- _GIVEN DATA_:
__________

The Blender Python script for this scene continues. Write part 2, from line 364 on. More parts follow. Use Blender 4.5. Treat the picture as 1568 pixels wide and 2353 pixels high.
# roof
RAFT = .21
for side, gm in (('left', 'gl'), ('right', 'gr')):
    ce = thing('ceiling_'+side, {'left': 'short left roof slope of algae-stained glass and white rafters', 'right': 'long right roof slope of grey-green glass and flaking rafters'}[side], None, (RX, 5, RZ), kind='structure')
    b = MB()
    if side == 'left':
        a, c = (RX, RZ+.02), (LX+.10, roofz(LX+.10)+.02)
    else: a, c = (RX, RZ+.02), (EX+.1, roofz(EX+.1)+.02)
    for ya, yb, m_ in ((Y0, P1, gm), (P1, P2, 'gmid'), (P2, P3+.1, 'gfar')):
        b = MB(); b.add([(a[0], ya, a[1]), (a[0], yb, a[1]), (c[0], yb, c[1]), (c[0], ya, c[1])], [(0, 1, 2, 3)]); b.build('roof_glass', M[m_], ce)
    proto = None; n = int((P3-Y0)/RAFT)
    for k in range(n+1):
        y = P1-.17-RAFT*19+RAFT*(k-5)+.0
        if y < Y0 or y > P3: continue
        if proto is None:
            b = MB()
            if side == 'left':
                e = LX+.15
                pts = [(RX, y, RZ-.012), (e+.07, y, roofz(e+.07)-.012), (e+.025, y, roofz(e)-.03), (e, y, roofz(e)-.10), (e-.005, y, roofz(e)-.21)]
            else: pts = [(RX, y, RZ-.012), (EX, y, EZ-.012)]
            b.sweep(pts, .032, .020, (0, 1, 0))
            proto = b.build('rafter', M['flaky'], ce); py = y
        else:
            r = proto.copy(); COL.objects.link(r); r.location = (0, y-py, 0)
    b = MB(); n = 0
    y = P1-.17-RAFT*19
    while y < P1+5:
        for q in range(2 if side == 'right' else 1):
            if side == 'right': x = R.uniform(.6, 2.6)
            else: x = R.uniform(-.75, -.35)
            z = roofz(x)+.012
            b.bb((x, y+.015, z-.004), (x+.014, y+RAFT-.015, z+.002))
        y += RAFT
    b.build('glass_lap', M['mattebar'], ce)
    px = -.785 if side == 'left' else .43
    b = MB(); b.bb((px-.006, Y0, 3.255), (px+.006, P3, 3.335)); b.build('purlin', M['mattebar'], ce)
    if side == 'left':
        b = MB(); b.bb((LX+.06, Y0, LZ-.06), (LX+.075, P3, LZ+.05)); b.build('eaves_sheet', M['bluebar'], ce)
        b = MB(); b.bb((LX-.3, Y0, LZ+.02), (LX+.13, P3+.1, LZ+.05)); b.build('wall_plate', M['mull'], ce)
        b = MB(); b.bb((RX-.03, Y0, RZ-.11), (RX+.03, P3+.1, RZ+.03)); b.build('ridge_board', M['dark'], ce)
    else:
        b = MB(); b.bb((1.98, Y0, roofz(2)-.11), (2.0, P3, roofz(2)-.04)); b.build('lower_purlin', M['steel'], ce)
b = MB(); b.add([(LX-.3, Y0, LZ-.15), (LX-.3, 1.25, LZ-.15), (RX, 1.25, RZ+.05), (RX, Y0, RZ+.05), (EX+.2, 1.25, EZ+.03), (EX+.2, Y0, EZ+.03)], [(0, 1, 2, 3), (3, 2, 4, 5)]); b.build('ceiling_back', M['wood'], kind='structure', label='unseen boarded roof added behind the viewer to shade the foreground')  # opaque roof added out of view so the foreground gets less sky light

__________

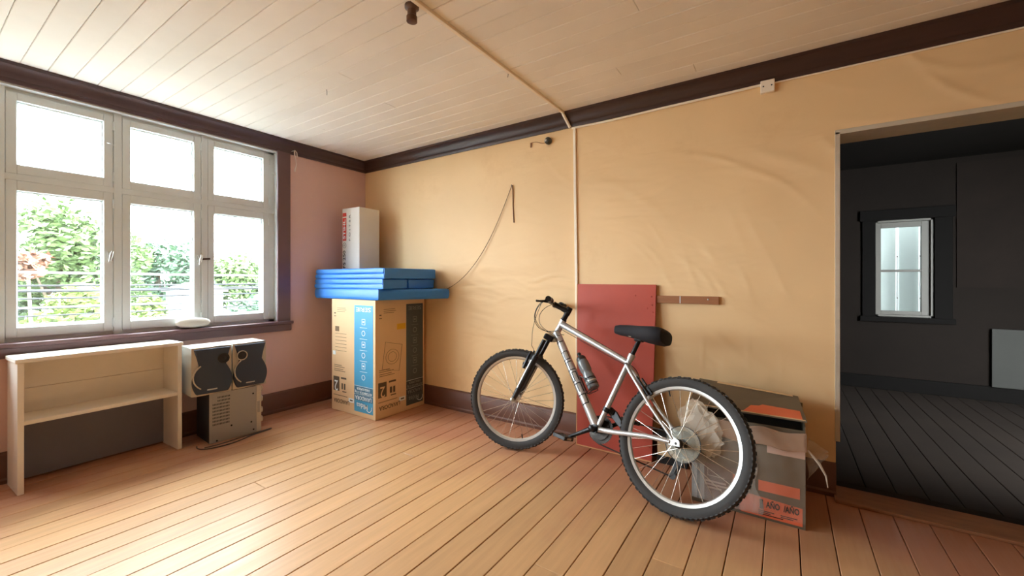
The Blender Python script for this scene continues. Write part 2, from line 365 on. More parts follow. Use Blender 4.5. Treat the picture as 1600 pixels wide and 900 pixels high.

__________

Above are the records; print exactly the lines from the line with "2353 pixels high." to the line with "for ya, yb, m_", including both, and nothing else.

The Blender Python script for this scene continues. Write part 2, from line 364 on. More parts follow. Use Blender 4.5. Treat the picture as 1568 pixels wide and 2353 pixels high.
# roof
RAFT = .21
for side, gm in (('left', 'gl'), ('right', 'gr')):
    ce = thing('ceiling_'+side, {'left': 'short left roof slope of algae-stained glass and white rafters', 'right': 'long right roof slope of grey-green glass and flaking rafters'}[side], None, (RX, 5, RZ), kind='structure')
    b = MB()
    if side == 'left':
        a, c = (RX, RZ+.02), (LX+.10, roofz(LX+.10)+.02)
    else: a, c = (RX, RZ+.02), (EX+.1, roofz(EX+.1)+.02)
    for ya, yb, m_ in ((Y0, P1, gm), (P1, P2, 'gmid'), (P2, P3+.1, 'gfar')):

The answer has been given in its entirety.